Thought of the Day: Sparkly horses make quarterly earnings look great

Is it a coincidence that Activision announced that quarterly earnings for Q1 2010 were ahead of expectations (I was amused by EA’s comment) on the same day that Blizzard offered a sparkly pegasus mount for sale via the wow store? Methinks they just bumped up the next quarter’s earnings rather substantially too …

This is a significant (but hardly unpredictable) move on Blizzard’s part. Special awesome mounts used to be associated with hardcore raid or arena achievements. To put one into the cash shop that is prettier, sparklier, and more awesome than the raid achievements — yup, that’s a change of direction. Of course everyone will buy one. I only wonder whether they’ll make it time limited or not.

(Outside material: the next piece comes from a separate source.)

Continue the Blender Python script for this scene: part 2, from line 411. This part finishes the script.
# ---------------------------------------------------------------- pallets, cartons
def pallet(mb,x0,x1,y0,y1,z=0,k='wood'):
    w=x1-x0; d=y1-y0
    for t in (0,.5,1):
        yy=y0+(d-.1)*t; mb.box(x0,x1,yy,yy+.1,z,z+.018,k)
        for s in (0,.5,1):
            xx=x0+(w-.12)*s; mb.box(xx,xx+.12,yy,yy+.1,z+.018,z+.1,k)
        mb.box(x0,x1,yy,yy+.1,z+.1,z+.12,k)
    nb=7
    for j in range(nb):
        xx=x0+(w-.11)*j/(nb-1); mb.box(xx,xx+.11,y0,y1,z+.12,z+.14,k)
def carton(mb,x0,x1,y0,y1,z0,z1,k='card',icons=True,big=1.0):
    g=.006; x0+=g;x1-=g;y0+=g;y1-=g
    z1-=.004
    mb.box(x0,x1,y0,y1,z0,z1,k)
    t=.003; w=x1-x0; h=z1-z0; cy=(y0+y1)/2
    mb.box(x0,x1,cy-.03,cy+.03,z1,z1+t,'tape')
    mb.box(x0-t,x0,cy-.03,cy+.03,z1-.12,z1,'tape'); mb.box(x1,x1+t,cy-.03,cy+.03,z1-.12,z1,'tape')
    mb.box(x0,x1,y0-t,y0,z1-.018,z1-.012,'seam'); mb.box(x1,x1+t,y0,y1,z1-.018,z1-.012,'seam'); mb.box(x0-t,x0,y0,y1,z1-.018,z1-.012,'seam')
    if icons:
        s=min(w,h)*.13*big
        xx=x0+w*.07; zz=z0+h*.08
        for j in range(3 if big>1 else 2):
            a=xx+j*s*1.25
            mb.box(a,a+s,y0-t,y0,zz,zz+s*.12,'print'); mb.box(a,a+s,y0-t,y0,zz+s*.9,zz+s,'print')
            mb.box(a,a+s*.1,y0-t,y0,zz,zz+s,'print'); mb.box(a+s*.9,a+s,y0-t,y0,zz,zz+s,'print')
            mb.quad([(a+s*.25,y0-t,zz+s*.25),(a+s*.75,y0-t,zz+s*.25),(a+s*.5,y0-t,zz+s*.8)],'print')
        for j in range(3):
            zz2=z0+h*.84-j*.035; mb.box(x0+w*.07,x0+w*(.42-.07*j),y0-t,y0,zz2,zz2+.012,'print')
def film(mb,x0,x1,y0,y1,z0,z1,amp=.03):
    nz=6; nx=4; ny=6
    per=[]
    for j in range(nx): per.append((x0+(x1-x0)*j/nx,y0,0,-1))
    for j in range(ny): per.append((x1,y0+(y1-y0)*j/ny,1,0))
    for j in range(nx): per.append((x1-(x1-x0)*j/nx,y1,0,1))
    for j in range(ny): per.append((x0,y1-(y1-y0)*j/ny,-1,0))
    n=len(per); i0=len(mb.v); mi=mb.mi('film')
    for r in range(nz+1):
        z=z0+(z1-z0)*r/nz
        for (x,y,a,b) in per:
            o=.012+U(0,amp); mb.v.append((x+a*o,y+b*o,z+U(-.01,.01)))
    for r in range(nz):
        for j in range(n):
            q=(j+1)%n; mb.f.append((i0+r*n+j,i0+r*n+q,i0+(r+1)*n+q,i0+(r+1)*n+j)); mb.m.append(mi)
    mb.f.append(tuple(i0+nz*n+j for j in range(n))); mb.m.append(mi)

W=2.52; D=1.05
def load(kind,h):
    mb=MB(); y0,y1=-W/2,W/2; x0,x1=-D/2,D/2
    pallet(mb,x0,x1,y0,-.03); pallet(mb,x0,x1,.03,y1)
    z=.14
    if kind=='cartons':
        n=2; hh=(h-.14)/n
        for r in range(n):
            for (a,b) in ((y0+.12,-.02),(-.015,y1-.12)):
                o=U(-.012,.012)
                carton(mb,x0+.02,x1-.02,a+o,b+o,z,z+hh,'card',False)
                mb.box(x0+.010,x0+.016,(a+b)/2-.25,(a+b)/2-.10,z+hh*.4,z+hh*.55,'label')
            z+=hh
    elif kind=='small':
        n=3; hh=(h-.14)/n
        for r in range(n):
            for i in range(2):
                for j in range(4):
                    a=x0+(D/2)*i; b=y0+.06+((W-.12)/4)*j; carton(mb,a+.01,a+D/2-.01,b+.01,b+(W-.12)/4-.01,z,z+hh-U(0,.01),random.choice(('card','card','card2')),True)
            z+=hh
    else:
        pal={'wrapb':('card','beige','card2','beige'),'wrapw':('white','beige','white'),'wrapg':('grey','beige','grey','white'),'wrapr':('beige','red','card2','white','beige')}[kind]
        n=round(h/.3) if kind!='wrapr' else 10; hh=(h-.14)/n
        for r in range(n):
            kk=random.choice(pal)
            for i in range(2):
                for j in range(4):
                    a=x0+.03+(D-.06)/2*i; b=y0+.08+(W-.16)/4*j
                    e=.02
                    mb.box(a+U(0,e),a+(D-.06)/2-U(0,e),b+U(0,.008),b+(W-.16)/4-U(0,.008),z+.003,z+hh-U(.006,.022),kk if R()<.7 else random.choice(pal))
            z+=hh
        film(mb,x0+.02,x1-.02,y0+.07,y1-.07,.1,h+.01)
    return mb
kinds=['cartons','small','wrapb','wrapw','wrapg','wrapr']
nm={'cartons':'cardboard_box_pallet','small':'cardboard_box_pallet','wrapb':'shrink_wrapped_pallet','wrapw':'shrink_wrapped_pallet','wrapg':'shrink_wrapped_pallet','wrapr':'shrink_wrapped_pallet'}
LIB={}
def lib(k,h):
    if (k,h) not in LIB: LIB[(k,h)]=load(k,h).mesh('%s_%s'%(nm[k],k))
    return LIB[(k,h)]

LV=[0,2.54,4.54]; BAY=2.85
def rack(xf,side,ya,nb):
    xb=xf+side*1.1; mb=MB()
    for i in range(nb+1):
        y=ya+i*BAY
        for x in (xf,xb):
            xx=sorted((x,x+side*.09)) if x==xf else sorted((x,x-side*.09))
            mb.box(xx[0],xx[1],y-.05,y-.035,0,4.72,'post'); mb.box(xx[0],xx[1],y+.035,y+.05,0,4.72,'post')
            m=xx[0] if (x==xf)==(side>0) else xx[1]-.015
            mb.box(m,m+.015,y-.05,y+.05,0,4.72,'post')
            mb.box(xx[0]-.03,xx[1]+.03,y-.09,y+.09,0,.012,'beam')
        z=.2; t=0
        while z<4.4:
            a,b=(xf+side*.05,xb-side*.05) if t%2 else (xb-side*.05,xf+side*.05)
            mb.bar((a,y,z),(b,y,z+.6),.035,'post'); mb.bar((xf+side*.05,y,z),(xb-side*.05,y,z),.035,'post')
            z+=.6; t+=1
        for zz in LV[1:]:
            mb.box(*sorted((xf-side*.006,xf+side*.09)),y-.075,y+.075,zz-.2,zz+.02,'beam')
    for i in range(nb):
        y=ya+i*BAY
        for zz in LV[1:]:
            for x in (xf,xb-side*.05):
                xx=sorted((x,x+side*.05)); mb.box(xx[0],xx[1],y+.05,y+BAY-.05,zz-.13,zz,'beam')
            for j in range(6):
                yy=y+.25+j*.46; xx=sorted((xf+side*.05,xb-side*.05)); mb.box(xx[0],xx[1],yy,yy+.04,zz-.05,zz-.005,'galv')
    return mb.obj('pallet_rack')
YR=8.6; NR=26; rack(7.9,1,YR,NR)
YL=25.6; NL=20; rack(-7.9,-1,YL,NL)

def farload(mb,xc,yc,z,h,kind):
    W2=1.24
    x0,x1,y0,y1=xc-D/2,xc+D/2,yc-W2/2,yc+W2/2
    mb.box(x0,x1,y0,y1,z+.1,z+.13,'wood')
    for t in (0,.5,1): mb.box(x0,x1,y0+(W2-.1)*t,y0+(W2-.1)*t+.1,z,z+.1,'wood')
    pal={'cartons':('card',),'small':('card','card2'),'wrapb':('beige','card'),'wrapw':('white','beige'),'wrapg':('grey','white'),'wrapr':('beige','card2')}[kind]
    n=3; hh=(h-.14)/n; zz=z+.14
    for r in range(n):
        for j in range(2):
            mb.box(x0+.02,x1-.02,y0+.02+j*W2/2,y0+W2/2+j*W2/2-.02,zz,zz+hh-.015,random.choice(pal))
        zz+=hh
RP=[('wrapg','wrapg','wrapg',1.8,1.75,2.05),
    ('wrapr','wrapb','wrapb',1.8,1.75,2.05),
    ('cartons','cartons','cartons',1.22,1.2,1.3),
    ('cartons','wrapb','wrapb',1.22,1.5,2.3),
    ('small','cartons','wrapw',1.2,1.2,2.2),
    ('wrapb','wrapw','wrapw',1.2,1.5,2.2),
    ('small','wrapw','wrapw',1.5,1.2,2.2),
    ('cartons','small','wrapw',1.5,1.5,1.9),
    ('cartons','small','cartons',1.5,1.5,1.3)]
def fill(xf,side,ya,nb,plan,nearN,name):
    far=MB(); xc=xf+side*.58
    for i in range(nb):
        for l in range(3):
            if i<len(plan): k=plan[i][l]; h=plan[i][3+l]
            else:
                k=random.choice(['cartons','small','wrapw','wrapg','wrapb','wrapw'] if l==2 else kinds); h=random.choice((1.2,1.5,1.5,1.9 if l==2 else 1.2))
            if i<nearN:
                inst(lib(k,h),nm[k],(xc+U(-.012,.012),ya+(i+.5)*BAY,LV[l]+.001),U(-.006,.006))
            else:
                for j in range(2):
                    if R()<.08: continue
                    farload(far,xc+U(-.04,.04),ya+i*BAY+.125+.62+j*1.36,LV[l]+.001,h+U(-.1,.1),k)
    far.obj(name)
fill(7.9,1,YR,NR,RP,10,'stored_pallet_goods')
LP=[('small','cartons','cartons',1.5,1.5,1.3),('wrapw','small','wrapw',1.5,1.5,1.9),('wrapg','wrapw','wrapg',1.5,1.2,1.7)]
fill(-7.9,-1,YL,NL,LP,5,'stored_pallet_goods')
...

And to those pondering the costs, I suspect it actually compares reasonably to cash shop offerings from any other sub game. It flies, it runs, it’s available to every alt on the account and all future alts too, it goes as fast as the owner’s training will allow (up to 310% if you have access to that). And it’s a sparkly flying pegasus.

And bear in mind that the only reason so many people are willing to pony up (haha, I slay me) is because they’re already invested in the game, because the rest of the gaming experience offered is so high quality. Also, the more money they make out of this type of virtual fluff, the less likely they are to raise the sub fees.